Der Stadtradler, flaches Berliner Land gewohnt, will die Berge erobern. Nach Südtirol hat es mich verschlagen, einerseits, um mit der Familie Urlaub zu machen, andererseits, um die Berge mit dem Rennrad zu entdeken. Die letzte Erfahrung dieser Art liegt schon rund 30 Jahre zurück, und da war ich, ich muss es gestehen, doch etwas durchtrainierter. Die Vorbereitung am heimischen Büchertisch war dafür allerdings gründlich, jedenfalls habe ich mir Streckenbeschreibungen durchgelesen und beschlossen: Das schaffst du auch. Zudem kaufte ich mir eine bergtaugliche Kassette. 30 Zähne sollten es schon sein, bei 34 vorne auf dem kleinen Blatt müsste doch jeder Berg flach werden, dachte ich.
Immer wieder: Theorie und Praxis
Doch die Wirklichkeit entpuppte sich dann etwas härter, als es vom Schreibtisch aussah. Jedenfalls entlockten mir die ersten 10- bis 12-prozentigen Steigungen gehörigen Respekt. Wo das gut beladene Auto schon ins Schnaufen kommt, würde ich auf dem Rad kaum fliegen, so schien es mir.
Da wir direkt an der Auffahrt zum Gampenpass wohnen, war der Ruf des Berges dann bald unüberhörbar. Ich folgte ihm.
Was soll ich sagen?
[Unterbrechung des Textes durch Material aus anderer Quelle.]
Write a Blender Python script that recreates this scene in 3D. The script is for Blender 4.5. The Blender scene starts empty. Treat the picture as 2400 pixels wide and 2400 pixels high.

Auch neunprozentige Steigungen haben es auf Dauer in sich. Man glaubt als Flachlandbewohner kaum, wie sehr einen das eigene Gewicht gen Tale ziehen kann, welche Kraft man gegen diesen Sog aufwenden muss. Langsam, quälend langsam legt man Entfernungen von einem Kilometer zurück, sehnsüchtig wartet man auf ein flacheres Stück hinter jeder Kehre, der Schweiß rinnt von der Stirn, tropft ins Auge, jeder Wasserschluck scheint in der heißen Kehle zu verdunsten, die Beine werden schwer. Es scheint, als würden sie sich in Betonklumpen verwandelen. Aufgeben wäre allerdings nicht gut fürs Selbstwertgefühl. Ein Gasthof auf halber Strecke kommt da gerade recht – er ist meine Endstation für den ersten Tag. Ich habe ja auch kein Licht für die Tunnels dabei, und die Jacke für die Abfahrt habe ich auch zuhause gelassen. Wie schön geruhsam kann doch so eine harte Holzbank sein, wie herrlich die Welt aussieht, wenn man sie nicht durch das tropfnasse Gesicht eines Radlers am Berg ansehen muss! Und wie schön und berauschend doch so eine Abfahrt ist. Wie schnell sind die schweren Beine vergessen. Morgen komme ich wieder, mit Licht und Windjacke.